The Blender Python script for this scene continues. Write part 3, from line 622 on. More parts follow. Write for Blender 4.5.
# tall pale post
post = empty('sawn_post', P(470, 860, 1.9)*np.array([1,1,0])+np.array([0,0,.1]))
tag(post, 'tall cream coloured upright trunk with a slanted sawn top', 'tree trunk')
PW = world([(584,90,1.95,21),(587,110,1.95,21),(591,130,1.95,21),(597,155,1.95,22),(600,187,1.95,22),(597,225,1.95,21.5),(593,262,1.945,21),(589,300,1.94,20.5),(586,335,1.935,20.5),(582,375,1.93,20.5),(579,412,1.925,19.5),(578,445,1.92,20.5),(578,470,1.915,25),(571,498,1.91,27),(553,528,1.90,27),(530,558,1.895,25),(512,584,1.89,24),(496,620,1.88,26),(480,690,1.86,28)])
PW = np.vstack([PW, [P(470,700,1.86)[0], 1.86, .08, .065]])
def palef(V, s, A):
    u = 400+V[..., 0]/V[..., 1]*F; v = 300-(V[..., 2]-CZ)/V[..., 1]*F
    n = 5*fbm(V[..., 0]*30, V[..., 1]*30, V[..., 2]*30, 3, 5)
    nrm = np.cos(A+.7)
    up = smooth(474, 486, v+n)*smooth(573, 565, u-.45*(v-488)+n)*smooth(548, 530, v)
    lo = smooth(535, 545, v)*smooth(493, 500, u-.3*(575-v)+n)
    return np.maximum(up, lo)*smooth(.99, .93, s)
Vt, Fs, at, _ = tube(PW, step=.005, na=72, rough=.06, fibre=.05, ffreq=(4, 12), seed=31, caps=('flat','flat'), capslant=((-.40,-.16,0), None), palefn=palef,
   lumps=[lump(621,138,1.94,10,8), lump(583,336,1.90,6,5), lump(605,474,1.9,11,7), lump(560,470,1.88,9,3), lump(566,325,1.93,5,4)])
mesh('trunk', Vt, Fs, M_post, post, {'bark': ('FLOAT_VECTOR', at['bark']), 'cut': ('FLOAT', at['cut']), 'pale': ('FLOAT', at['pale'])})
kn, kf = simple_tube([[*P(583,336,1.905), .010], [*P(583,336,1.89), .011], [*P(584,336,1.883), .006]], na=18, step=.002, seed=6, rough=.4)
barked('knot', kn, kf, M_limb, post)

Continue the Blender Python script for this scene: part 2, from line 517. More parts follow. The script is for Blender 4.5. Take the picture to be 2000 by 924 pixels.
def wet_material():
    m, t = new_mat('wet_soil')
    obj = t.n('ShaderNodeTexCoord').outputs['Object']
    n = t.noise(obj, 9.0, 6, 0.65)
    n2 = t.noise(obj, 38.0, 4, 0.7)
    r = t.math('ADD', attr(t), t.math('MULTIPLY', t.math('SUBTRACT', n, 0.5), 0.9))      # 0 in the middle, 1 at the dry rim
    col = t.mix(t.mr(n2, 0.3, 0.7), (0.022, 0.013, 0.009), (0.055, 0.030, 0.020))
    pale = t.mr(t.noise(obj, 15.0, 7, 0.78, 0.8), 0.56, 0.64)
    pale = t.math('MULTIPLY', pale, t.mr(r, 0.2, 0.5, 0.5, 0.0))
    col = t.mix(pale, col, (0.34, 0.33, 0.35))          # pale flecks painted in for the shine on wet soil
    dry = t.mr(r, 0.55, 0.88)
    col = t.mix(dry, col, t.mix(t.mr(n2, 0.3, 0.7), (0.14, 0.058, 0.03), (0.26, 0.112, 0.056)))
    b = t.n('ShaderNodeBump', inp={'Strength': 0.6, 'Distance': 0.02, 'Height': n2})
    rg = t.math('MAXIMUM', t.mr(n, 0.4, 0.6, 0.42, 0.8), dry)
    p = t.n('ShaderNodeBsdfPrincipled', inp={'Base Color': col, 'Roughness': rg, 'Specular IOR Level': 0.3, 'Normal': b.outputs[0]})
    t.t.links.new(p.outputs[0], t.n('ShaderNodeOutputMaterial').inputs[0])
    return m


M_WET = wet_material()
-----
### EXERCISE DETAILS
Reproduce the entries above in full by retyping them exactly.

### EXERCISE RESULT
The Blender Python script for this scene continues. Write part 3, from line 622 on. More parts follow. Write for Blender 4.5.
# tall pale post
post = empty('sawn_post', P(470, 860, 1.9)*np.array([1,1,0])+np.array([0,0,.1]))
tag(post, 'tall cream coloured upright trunk with a slanted sawn top', 'tree trunk')
PW = world([(584,90,1.95,21),(587,110,1.95,21),(591,130,1.95,21),(597,155,1.95,22),(600,187,1.95,22),(597,225,1.95,21.5),(593,262,1.945,21),(589,300,1.94,20.5),(586,335,1.935,20.5),(582,375,1.93,20.5),(579,412,1.925,19.5),(578,445,1.92,20.5),(578,470,1.915,25),(571,498,1.91,27),(553,528,1.90,27),(530,558,1.895,25),(512,584,1.89,24),(496,620,1.88,26),(480,690,1.86,28)])
PW = np.vstack([PW, [P(470,700,1.86)[0], 1.86, .08, .065]])
def palef(V, s, A):
    u = 400+V[..., 0]/V[..., 1]*F; v = 300-(V[..., 2]-CZ)/V[..., 1]*F
    n = 5*fbm(V[..., 0]*30, V[..., 1]*30, V[..., 2]*30, 3, 5)
    nrm = np.cos(A+.7)
    up = smooth(474, 486, v+n)*smooth(573, 565, u-.45*(v-488)+n)*smooth(548, 530, v)
    lo = smooth(535, 545, v)*smooth(493, 500, u-.3*(575-v)+n)
    return np.maximum(up, lo)*smooth(.99, .93, s)
Vt, Fs, at, _ = tube(PW, step=.005, na=72, rough=.06, fibre=.05, ffreq=(4, 12), seed=31, caps=('flat','flat'), capslant=((-.40,-.16,0), None), palefn=palef,
   lumps=[lump(621,138,1.94,10,8), lump(583,336,1.90,6,5), lump(605,474,1.9,11,7), lump(560,470,1.88,9,3), lump(566,325,1.93,5,4)])
mesh('trunk', Vt, Fs, M_post, post, {'bark': ('FLOAT_VECTOR', at['bark']), 'cut': ('FLOAT', at['cut']), 'pale': ('FLOAT', at['pale'])})
kn, kf = simple_tube([[*P(583,336,1.905), .010], [*P(583,336,1.89), .011], [*P(584,336,1.883), .006]], na=18, step=.002, seed=6, rough=.4)
barked('knot', kn, kf, M_limb, post)

Continue the Blender Python script for this scene: part 2, from line 517. More parts follow. The script is for Blender 4.5. Take the picture to be 2000 by 924 pixels.
def wet_material():
    m, t = new_mat('wet_soil')
    obj = t.n('ShaderNodeTexCoord').outputs['Object']
    n = t.noise(obj, 9.0, 6, 0.65)
    n2 = t.noise(obj, 38.0, 4, 0.7)
    r = t.math('ADD', attr(t), t.math('MULTIPLY', t.math('SUBTRACT', n, 0.5), 0.9))      # 0 in the middle, 1 at the dry rim
    col = t.mix(t.mr(n2, 0.3, 0.7), (0.022, 0.013, 0.009), (0.055, 0.030, 0.020))
    pale = t.mr(t.noise(obj, 15.0, 7, 0.78, 0.8), 0.56, 0.64)
    pale = t.math('MULTIPLY', pale, t.mr(r, 0.2, 0.5, 0.5, 0.0))
    col = t.mix(pale, col, (0.34, 0.33, 0.35))          # pale flecks painted in for the shine on wet soil
    dry = t.mr(r, 0.55, 0.88)
    col = t.mix(dry, col, t.mix(t.mr(n2, 0.3, 0.7), (0.14, 0.058, 0.03), (0.26, 0.112, 0.056)))
    b = t.n('ShaderNodeBump', inp={'Strength': 0.6, 'Distance': 0.02, 'Height': n2})
    rg = t.math('MAXIMUM', t.mr(n, 0.4, 0.6, 0.42, 0.8), dry)
    p = t.n('ShaderNodeBsdfPrincipled', inp={'Base Color': col, 'Roughness': rg, 'Specular IOR Level': 0.3, 'Normal': b.outputs[0]})
    t.t.links.new(p.outputs[0], t.n('ShaderNodeOutputMaterial').inputs[0])
    return m


M_WET = wet_material()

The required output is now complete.